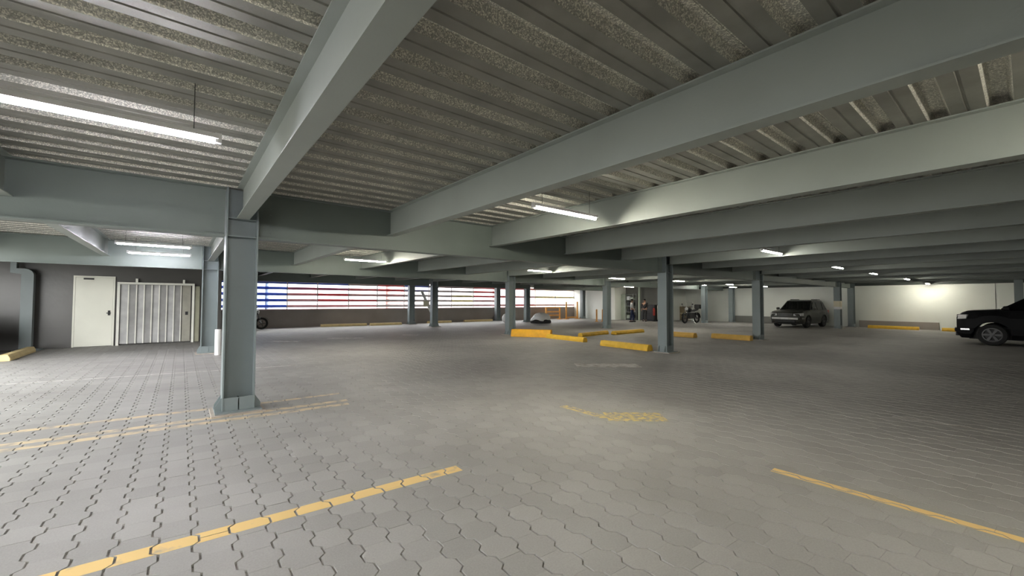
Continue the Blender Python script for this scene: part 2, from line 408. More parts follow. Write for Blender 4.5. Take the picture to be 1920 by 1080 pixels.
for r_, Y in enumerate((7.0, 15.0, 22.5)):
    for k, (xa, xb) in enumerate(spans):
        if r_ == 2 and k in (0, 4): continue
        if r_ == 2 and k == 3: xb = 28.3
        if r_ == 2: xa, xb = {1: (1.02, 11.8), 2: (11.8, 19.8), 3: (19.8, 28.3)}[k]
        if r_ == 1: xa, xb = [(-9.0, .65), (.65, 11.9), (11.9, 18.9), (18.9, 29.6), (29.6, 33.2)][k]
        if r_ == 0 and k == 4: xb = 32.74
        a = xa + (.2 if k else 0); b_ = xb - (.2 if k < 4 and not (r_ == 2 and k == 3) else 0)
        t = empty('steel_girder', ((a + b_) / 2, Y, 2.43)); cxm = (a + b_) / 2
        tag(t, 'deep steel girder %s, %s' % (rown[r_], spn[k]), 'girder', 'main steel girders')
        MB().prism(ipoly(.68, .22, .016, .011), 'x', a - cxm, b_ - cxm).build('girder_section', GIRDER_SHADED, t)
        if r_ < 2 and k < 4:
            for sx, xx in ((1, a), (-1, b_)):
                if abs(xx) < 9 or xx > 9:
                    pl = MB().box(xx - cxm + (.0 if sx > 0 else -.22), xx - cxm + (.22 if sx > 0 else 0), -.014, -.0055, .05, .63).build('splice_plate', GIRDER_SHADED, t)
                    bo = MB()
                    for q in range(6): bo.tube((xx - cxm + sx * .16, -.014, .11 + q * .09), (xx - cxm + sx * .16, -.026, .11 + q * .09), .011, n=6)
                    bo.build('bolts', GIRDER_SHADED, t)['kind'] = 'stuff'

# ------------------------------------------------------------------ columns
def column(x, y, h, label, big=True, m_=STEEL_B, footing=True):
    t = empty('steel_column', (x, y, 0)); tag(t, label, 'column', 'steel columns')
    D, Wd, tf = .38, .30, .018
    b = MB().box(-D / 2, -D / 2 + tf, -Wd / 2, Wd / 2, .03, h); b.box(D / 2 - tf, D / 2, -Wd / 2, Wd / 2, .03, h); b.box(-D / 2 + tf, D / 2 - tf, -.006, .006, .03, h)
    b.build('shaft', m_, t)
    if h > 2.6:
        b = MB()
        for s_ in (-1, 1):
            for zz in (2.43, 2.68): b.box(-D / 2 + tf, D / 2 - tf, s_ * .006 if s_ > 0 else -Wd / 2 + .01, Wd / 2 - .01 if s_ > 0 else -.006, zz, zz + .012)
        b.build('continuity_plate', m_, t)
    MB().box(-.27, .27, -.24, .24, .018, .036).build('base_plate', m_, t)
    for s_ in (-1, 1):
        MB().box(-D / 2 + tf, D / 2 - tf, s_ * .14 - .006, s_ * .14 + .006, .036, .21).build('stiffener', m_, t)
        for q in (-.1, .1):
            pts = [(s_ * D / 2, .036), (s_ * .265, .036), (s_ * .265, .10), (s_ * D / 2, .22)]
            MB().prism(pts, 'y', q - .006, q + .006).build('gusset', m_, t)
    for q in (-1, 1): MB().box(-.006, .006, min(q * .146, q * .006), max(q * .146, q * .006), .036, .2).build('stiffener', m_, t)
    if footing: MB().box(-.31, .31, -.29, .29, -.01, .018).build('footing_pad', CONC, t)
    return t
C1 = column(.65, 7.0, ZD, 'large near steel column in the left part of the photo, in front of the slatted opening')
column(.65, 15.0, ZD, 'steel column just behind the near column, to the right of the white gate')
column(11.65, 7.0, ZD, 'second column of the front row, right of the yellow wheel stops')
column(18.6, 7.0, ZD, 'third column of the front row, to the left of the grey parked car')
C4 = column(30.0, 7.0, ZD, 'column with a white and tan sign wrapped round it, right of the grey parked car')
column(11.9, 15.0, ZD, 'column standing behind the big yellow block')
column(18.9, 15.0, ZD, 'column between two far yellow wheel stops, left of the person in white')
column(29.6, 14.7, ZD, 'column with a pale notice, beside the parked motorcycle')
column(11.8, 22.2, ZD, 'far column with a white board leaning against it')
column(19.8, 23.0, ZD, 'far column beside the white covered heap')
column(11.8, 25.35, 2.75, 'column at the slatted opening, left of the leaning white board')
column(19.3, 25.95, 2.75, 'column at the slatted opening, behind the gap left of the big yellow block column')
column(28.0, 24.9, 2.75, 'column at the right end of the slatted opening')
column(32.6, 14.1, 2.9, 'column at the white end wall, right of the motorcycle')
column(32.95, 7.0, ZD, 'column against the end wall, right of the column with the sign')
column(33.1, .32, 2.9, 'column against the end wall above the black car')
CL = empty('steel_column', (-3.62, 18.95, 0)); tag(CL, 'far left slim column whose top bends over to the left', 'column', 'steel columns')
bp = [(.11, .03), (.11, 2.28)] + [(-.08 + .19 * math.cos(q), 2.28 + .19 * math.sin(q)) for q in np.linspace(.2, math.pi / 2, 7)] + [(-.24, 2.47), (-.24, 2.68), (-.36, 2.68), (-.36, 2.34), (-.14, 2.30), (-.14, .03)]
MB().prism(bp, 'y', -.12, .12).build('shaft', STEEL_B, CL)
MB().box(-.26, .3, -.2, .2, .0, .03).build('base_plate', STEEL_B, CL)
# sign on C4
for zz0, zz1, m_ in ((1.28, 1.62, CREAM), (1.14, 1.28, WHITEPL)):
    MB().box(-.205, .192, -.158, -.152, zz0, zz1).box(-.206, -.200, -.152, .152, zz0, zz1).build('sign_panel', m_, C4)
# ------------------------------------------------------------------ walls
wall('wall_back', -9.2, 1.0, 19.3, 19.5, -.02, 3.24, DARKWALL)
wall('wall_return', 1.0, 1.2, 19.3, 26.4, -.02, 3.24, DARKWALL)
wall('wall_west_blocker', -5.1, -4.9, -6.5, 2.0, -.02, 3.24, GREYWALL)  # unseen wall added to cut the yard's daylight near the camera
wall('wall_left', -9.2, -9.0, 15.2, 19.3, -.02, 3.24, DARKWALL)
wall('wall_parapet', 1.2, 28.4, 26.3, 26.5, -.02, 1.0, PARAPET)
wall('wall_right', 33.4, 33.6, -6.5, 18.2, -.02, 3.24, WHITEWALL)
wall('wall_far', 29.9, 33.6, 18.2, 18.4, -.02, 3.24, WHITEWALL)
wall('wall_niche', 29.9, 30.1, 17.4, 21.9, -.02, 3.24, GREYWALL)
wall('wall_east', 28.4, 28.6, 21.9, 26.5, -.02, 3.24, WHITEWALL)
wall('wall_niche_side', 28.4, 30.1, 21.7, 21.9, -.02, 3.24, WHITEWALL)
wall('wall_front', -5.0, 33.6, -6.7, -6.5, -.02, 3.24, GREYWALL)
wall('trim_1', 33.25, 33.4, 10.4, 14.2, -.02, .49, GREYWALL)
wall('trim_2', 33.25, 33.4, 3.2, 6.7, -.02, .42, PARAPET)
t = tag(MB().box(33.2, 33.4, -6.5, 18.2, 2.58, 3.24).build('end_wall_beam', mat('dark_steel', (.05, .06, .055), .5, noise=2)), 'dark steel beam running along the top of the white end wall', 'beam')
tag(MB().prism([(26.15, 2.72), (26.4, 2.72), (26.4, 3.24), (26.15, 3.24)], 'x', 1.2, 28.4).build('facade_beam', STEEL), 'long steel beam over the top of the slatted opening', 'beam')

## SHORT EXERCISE
Pick out the lines above containing the word "part", then copy them.

## ANSWER FOR THIS EXERCISE
Continue the Blender Python script for this scene: part 2, from line 408. More parts follow. Write for Blender 4.5. Take the picture to be 1920 by 1080 pixels.
C1 = column(.65, 7.0, ZD, 'large near steel column in the left part of the photo, in front of the slatted opening')